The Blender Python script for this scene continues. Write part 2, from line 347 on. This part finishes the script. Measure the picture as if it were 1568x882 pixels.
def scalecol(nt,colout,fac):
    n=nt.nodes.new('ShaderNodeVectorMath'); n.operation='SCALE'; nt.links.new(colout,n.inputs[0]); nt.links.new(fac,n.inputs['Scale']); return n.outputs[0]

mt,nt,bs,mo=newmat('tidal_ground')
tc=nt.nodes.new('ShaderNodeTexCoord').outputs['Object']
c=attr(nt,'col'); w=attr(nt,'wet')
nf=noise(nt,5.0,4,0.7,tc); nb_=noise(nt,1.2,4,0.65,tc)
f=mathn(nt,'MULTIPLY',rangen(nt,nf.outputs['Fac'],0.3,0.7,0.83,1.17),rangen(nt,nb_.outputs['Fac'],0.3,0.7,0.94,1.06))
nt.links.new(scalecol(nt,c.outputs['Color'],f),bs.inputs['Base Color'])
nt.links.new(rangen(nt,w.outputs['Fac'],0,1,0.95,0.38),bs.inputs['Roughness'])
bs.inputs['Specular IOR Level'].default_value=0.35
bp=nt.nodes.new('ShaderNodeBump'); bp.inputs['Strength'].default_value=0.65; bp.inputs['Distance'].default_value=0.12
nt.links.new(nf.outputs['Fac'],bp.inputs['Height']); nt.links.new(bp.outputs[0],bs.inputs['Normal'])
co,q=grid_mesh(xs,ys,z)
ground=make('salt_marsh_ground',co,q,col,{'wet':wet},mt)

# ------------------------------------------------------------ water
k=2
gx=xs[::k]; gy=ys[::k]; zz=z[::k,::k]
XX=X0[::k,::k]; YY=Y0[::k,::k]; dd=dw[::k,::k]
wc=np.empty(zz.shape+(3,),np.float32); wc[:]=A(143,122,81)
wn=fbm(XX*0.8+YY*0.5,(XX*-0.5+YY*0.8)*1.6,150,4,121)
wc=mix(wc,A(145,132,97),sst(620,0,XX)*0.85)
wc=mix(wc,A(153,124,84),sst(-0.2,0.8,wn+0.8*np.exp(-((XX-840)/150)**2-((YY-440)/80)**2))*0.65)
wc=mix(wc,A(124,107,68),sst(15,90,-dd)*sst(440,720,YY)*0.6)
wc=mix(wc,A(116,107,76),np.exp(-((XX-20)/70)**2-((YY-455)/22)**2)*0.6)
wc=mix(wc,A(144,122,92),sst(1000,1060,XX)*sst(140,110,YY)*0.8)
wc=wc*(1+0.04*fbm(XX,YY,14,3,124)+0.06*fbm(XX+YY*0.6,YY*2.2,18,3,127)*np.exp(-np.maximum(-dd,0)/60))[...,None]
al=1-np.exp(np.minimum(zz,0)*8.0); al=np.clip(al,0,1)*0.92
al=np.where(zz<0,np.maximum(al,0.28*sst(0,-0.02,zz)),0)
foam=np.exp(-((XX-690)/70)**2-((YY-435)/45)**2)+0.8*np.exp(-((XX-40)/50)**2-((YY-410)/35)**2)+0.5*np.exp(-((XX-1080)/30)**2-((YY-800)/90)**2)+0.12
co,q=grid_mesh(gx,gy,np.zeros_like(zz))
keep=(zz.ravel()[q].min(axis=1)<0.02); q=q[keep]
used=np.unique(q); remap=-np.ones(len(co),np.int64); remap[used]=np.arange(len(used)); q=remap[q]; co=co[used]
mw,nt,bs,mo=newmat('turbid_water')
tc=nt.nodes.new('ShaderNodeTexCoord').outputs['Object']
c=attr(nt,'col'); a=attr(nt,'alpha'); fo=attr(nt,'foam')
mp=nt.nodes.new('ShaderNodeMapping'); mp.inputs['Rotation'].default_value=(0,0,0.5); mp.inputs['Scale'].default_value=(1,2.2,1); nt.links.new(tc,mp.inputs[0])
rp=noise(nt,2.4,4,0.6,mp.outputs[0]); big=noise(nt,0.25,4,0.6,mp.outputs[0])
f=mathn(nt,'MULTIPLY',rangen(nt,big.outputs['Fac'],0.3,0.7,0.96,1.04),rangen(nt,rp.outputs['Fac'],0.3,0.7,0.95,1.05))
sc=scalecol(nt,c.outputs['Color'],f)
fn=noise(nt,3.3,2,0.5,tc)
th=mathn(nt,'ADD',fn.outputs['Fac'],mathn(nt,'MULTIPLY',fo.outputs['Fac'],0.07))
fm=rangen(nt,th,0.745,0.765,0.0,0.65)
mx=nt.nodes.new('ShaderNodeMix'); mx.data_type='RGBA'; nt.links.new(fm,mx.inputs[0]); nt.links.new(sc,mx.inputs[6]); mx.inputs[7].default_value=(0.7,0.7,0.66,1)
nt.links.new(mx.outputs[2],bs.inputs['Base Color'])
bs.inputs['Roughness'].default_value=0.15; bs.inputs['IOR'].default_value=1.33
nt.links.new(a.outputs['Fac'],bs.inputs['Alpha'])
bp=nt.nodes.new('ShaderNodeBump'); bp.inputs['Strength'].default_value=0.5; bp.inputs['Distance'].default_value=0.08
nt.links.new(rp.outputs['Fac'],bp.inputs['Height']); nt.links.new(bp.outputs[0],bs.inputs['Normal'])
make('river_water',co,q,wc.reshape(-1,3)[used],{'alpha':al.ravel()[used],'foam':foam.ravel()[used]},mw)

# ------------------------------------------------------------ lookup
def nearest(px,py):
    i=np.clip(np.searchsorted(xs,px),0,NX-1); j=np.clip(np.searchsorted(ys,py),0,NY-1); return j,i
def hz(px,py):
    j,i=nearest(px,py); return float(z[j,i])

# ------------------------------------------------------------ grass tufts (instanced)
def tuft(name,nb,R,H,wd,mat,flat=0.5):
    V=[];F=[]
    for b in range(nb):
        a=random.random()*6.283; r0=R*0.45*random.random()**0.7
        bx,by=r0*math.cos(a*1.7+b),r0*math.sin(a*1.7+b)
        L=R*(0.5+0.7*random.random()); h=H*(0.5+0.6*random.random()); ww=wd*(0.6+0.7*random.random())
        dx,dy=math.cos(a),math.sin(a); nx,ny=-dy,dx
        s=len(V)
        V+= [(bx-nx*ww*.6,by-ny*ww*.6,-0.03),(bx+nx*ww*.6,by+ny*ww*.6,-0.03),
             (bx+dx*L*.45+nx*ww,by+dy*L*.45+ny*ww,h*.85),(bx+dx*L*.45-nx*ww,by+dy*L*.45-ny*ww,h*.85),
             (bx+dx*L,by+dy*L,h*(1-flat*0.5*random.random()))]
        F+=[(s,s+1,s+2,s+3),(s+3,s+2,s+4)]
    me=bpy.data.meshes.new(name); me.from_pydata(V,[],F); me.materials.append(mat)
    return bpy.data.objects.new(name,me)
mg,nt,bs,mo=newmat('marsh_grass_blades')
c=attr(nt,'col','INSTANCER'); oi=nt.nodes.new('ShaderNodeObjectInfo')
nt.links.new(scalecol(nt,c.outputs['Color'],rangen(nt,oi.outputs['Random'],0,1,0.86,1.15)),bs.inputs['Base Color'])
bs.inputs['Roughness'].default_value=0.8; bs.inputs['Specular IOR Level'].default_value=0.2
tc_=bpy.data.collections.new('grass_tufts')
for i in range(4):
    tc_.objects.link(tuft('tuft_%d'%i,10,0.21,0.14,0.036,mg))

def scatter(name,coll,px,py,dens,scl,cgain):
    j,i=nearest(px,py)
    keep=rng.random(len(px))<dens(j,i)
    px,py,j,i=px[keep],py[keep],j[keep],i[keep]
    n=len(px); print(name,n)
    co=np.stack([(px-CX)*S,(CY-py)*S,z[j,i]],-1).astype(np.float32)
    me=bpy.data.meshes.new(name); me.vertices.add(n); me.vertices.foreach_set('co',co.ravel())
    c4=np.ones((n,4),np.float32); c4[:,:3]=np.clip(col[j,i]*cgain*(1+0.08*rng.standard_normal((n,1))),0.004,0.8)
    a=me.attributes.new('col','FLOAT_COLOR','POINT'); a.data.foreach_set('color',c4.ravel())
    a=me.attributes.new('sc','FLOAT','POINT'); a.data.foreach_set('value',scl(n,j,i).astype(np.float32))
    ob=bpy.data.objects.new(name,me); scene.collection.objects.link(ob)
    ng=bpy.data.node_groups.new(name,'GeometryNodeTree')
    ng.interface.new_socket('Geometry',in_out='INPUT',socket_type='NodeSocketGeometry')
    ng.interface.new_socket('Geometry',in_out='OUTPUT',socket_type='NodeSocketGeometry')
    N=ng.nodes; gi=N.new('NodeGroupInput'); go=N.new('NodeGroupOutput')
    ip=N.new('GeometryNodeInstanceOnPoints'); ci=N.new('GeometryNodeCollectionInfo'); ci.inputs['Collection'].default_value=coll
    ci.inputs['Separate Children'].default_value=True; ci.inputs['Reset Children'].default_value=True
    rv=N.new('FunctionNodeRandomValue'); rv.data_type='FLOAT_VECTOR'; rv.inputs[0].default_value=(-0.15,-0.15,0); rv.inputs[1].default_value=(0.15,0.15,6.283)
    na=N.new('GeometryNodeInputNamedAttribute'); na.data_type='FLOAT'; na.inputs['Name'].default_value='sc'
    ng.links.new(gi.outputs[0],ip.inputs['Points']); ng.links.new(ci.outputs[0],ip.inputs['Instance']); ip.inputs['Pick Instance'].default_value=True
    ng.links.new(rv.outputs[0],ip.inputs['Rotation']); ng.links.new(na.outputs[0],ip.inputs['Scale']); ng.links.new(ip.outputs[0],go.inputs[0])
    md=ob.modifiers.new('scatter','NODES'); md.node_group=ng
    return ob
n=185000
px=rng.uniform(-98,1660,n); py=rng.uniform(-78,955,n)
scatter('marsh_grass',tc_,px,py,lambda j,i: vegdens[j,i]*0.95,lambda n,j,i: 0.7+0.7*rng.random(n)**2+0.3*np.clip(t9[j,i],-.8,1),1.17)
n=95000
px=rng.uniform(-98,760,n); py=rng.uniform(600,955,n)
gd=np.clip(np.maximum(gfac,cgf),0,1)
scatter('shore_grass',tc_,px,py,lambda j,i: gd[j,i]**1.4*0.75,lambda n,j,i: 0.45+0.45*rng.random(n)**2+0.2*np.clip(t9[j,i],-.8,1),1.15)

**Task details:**
In this exercise, copy only the lines from the opening line of the material through the line where "nt.links.new(fac,n.inputs['Scale']); return n.outputs[0]" appears.

**Written response:**
The Blender Python script for this scene continues. Write part 2, from line 347 on. This part finishes the script. Measure the picture as if it were 1568x882 pixels.
def scalecol(nt,colout,fac):
    n=nt.nodes.new('ShaderNodeVectorMath'); n.operation='SCALE'; nt.links.new(colout,n.inputs[0]); nt.links.new(fac,n.inputs['Scale']); return n.outputs[0]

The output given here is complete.